Ouvrez La Fontaine n’importe où ; aussi bien c’est ce que je viens de faire ; et lisez à demi-voix :

Dans un chemin montant, sablonneux, malaisé,
Et de tous les côtés au soleil exposé…


sons lourds, sourds, durs, rudes, compacts, sans air ; car il n’y a pas d’e muets ; sensation d’accablement.

Six forts chevaux tiraient un coche,


vers aussi lourd, aussi rude, plus rude même, mais plus court, qui par conséquent serait plus léger s’il n’était pesant par la rudesse des sons et qui, à cause de cela, semble tronqué, semble n’avoir pas pu aller jusqu’à fin de lui-même.

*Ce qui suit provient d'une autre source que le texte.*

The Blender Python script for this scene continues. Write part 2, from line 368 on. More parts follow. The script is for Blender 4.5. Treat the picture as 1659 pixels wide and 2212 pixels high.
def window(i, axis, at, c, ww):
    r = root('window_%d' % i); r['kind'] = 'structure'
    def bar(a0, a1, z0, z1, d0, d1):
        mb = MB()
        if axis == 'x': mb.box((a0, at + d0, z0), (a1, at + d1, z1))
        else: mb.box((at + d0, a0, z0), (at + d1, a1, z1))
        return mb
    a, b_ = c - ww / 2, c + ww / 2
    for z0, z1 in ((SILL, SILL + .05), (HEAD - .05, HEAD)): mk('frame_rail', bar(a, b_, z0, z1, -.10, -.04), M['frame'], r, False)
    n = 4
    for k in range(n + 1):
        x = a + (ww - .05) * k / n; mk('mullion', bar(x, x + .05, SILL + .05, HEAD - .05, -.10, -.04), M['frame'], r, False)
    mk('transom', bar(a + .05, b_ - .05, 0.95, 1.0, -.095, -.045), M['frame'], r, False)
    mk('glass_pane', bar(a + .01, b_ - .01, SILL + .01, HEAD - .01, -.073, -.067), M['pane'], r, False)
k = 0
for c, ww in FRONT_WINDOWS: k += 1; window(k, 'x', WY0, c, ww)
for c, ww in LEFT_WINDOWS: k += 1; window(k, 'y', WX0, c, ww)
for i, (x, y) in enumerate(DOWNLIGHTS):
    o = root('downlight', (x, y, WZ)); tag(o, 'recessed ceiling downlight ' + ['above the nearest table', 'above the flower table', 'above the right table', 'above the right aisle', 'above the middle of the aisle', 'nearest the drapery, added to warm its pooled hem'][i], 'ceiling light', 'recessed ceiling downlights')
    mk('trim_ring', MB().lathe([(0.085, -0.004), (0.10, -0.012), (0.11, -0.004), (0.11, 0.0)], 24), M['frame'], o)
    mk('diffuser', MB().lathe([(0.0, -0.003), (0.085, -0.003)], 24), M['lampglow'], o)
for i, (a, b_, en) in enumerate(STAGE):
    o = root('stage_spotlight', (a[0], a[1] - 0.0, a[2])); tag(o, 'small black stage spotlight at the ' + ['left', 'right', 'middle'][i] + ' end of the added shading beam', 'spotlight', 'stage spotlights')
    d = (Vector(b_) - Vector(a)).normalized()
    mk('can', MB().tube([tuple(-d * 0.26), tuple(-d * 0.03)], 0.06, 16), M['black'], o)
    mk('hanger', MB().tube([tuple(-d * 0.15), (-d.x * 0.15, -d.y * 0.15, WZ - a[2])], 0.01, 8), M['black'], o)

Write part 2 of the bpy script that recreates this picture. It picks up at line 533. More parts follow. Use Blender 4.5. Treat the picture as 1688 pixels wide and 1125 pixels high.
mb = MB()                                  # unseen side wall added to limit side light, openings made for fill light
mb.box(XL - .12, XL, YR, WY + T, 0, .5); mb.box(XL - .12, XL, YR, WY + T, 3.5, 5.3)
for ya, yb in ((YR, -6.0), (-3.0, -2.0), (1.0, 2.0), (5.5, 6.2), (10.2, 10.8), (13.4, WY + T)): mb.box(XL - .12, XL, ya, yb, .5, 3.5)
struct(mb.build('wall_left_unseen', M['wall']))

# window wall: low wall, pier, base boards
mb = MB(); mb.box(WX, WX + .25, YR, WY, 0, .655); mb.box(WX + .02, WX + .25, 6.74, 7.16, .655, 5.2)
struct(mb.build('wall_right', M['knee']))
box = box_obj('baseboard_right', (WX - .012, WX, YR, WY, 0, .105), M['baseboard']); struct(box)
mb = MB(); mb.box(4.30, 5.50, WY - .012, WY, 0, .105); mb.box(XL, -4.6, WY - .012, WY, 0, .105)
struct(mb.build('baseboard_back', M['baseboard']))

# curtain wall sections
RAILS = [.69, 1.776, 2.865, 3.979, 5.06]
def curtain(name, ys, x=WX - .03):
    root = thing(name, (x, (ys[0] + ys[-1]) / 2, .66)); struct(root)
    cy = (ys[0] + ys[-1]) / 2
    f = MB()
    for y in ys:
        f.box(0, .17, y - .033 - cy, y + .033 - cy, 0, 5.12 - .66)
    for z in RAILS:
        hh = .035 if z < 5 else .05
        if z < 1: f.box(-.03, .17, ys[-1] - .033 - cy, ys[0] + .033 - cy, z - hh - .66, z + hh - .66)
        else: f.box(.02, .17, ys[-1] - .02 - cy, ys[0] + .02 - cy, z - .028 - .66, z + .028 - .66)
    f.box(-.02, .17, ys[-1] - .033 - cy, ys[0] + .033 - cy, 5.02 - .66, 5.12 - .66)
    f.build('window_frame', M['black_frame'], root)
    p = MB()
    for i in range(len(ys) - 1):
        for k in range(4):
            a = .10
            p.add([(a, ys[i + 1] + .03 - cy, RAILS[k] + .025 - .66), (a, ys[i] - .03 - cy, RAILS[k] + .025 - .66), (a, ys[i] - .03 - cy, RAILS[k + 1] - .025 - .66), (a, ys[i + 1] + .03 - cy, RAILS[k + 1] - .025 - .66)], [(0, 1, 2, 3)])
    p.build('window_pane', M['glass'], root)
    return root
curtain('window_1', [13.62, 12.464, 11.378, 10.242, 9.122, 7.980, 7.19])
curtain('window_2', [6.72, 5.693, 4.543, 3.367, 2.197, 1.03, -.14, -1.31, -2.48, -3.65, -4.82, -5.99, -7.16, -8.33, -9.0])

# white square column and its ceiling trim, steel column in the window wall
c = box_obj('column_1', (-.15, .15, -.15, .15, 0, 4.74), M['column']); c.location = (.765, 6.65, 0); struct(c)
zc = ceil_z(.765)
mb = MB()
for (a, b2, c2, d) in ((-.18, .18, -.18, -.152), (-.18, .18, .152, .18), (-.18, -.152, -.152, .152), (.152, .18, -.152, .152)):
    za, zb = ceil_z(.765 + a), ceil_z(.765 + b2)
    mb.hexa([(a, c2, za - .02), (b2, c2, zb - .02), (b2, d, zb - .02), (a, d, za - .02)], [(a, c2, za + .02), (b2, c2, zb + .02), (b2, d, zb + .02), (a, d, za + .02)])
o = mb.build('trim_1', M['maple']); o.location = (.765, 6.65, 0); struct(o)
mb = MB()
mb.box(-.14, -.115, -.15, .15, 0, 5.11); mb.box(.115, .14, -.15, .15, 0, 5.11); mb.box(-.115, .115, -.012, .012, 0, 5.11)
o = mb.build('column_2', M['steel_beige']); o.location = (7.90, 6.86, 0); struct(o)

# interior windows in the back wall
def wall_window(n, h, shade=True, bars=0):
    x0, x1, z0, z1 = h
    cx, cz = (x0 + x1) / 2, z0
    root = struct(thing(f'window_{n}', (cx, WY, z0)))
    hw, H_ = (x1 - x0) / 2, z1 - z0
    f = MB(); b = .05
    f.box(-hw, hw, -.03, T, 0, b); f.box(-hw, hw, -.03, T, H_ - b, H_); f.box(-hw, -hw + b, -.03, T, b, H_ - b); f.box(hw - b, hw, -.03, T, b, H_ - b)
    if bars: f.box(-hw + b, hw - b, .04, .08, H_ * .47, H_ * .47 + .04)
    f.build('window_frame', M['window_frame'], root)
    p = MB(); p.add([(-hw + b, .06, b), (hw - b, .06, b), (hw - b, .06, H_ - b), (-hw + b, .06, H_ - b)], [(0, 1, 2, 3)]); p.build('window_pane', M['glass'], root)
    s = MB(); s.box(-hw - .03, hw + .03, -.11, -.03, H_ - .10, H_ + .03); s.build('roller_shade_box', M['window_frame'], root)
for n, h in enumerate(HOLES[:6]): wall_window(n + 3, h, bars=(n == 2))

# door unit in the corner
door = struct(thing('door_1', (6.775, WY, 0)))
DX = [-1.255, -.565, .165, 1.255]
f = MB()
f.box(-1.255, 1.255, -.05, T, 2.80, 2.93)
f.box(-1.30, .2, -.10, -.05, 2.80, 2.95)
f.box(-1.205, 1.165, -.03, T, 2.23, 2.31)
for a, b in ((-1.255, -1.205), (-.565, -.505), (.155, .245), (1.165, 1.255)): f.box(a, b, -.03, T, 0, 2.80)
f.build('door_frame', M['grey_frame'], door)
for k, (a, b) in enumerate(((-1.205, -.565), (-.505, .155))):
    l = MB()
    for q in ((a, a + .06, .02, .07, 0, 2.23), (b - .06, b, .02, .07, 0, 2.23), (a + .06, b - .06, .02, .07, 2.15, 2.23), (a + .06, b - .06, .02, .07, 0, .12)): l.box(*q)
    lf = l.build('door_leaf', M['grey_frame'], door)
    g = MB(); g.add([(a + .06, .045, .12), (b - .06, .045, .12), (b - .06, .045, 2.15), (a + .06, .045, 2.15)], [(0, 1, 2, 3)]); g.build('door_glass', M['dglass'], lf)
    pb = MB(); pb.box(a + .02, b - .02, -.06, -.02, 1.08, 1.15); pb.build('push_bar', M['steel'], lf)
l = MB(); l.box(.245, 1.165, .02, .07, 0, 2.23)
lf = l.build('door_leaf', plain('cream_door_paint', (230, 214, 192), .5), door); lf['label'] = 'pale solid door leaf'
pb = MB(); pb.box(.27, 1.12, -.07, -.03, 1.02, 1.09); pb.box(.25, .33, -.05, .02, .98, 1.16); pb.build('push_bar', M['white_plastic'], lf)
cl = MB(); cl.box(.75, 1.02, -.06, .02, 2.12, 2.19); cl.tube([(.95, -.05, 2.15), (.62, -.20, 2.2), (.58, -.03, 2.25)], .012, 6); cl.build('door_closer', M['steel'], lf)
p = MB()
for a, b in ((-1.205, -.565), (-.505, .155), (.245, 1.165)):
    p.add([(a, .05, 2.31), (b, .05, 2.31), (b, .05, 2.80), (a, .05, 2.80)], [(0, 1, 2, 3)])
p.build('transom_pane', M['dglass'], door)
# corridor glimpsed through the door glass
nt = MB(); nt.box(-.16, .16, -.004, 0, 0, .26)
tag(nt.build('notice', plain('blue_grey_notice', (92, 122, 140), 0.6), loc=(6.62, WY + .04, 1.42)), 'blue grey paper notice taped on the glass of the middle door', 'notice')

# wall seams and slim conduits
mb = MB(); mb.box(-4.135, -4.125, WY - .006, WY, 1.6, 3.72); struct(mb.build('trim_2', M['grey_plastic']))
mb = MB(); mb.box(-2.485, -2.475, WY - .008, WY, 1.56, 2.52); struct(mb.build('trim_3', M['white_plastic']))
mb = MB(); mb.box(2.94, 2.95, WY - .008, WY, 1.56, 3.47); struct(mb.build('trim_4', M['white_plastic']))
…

Femmes, moine, vieillards, tout était descendu,

Celui-ci plus léger, du moins moins accablé ; c’est que ceux-ci marchent ou se promènent, ou s’ébrouent et, par comparaison avec le coche, sont presque allègres. Mais l’attelage…

L’attelage suait, soufflait, était rendu,


retour des sonorités sourdes, du vers compact et serré.

Une mouche survient et des chevaux s’approche

Vers léger, rapide, presque dansant ; c’est une étourdie qui entre en scène.